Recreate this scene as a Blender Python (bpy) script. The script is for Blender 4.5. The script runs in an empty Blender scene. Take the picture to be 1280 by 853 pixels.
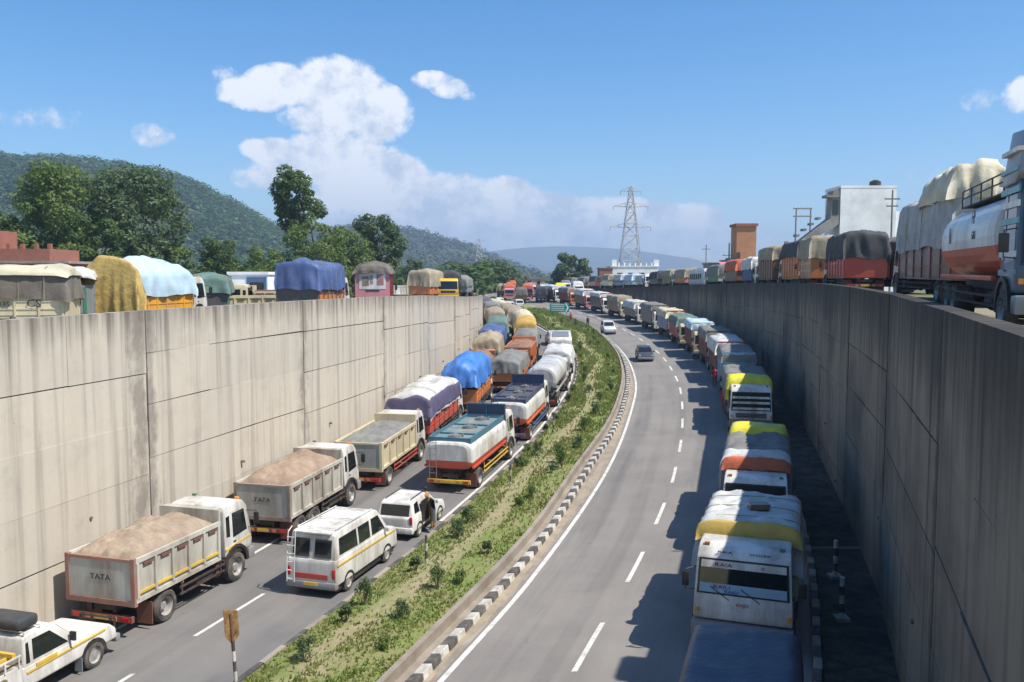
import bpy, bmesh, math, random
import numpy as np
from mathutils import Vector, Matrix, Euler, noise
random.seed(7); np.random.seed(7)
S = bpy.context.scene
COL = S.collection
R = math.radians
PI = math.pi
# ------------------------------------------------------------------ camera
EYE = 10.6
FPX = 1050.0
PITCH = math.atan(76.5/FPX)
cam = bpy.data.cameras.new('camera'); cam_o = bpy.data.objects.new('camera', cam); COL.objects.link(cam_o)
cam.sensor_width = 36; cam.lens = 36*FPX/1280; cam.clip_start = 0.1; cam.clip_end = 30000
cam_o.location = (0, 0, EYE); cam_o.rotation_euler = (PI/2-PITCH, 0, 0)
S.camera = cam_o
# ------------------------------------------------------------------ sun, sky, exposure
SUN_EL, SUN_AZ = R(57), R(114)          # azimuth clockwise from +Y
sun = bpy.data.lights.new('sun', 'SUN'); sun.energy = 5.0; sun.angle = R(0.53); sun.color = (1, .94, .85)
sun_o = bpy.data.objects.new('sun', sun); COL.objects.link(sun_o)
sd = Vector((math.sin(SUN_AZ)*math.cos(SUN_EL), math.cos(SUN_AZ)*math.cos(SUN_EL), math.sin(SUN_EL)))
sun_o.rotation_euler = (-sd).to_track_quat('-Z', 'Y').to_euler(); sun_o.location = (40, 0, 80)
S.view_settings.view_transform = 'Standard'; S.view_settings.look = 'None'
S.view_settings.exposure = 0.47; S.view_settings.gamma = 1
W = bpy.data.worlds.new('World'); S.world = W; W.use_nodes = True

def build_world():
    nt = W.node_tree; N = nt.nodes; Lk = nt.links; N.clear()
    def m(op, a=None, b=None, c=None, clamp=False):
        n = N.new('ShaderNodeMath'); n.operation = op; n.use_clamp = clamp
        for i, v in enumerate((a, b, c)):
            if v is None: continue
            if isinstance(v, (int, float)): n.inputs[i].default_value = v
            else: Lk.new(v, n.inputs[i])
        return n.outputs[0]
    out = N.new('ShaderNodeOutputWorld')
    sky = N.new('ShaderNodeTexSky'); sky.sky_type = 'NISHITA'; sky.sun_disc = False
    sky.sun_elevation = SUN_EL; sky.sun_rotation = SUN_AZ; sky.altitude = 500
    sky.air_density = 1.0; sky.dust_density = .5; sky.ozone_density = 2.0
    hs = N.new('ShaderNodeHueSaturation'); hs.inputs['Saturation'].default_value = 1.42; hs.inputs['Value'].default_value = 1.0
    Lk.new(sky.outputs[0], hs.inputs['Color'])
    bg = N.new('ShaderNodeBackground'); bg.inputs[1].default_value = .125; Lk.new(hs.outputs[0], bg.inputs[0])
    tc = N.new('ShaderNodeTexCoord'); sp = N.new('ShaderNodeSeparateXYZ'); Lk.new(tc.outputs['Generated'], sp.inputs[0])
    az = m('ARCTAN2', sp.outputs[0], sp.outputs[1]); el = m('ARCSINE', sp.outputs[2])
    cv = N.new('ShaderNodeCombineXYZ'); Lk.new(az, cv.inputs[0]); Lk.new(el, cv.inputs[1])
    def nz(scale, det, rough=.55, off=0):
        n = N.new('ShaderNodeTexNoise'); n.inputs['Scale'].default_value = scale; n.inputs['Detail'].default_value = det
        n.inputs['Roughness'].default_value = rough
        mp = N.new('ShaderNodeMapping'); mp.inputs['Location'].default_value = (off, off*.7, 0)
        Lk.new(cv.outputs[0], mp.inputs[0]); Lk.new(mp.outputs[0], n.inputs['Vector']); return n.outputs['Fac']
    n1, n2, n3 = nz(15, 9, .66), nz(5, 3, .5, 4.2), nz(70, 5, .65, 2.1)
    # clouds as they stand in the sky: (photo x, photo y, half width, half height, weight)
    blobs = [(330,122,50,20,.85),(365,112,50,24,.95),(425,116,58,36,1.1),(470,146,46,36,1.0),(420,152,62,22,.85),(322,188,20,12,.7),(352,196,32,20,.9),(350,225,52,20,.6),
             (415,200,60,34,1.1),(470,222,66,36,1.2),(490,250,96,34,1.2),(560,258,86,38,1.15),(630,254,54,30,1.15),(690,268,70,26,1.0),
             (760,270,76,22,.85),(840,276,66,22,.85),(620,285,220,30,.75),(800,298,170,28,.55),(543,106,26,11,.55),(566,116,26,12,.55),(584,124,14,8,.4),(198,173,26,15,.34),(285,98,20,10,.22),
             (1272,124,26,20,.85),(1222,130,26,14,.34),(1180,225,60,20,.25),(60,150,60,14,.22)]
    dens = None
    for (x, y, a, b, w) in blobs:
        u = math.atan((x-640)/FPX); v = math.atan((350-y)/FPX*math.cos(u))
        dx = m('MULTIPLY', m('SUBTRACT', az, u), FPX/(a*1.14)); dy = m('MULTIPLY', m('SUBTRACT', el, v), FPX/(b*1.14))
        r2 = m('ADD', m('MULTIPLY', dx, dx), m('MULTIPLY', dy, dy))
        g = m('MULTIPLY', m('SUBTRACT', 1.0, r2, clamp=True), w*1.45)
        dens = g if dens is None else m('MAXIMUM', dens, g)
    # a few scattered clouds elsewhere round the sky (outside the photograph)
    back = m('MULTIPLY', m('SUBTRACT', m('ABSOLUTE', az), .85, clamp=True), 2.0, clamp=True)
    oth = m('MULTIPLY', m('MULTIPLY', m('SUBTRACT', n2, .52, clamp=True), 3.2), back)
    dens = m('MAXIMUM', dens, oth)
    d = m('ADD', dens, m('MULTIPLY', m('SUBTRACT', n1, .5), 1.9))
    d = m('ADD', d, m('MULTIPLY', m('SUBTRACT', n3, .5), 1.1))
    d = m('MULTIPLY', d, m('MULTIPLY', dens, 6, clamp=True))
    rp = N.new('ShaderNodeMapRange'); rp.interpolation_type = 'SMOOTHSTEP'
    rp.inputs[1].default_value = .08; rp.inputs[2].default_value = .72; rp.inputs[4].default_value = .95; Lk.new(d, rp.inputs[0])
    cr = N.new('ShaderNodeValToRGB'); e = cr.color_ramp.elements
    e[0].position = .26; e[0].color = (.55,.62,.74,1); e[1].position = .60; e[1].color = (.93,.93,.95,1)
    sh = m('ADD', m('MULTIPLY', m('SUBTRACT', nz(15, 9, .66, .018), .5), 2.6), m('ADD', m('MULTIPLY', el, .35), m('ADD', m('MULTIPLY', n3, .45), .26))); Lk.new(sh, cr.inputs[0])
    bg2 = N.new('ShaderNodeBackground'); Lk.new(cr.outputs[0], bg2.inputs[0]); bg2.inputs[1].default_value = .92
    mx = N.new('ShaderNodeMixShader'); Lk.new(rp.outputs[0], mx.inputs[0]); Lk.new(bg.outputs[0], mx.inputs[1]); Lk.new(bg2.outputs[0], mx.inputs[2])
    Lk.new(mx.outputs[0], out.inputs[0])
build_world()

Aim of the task
Return the material line for line, from its beginning to the line that contains "W = bpy.data.worlds.new('World');", with the pictures left out.

Exercise answer
Recreate this scene as a Blender Python (bpy) script. The script is for Blender 4.5. The script runs in an empty Blender scene. Take the picture to be 1280 by 853 pixels.
import bpy, bmesh, math, random
import numpy as np
from mathutils import Vector, Matrix, Euler, noise
random.seed(7); np.random.seed(7)
S = bpy.context.scene
COL = S.collection
R = math.radians
PI = math.pi
# ------------------------------------------------------------------ camera
EYE = 10.6
FPX = 1050.0
PITCH = math.atan(76.5/FPX)
cam = bpy.data.cameras.new('camera'); cam_o = bpy.data.objects.new('camera', cam); COL.objects.link(cam_o)
cam.sensor_width = 36; cam.lens = 36*FPX/1280; cam.clip_start = 0.1; cam.clip_end = 30000
cam_o.location = (0, 0, EYE); cam_o.rotation_euler = (PI/2-PITCH, 0, 0)
S.camera = cam_o
# ------------------------------------------------------------------ sun, sky, exposure
SUN_EL, SUN_AZ = R(57), R(114)          # azimuth clockwise from +Y
sun = bpy.data.lights.new('sun', 'SUN'); sun.energy = 5.0; sun.angle = R(0.53); sun.color = (1, .94, .85)
sun_o = bpy.data.objects.new('sun', sun); COL.objects.link(sun_o)
sd = Vector((math.sin(SUN_AZ)*math.cos(SUN_EL), math.cos(SUN_AZ)*math.cos(SUN_EL), math.sin(SUN_EL)))
sun_o.rotation_euler = (-sd).to_track_quat('-Z', 'Y').to_euler(); sun_o.location = (40, 0, 80)
S.view_settings.view_transform = 'Standard'; S.view_settings.look = 'None'
S.view_settings.exposure = 0.47; S.view_settings.gamma = 1
W = bpy.data.worlds.new('World'); S.world = W; W.use_nodes = True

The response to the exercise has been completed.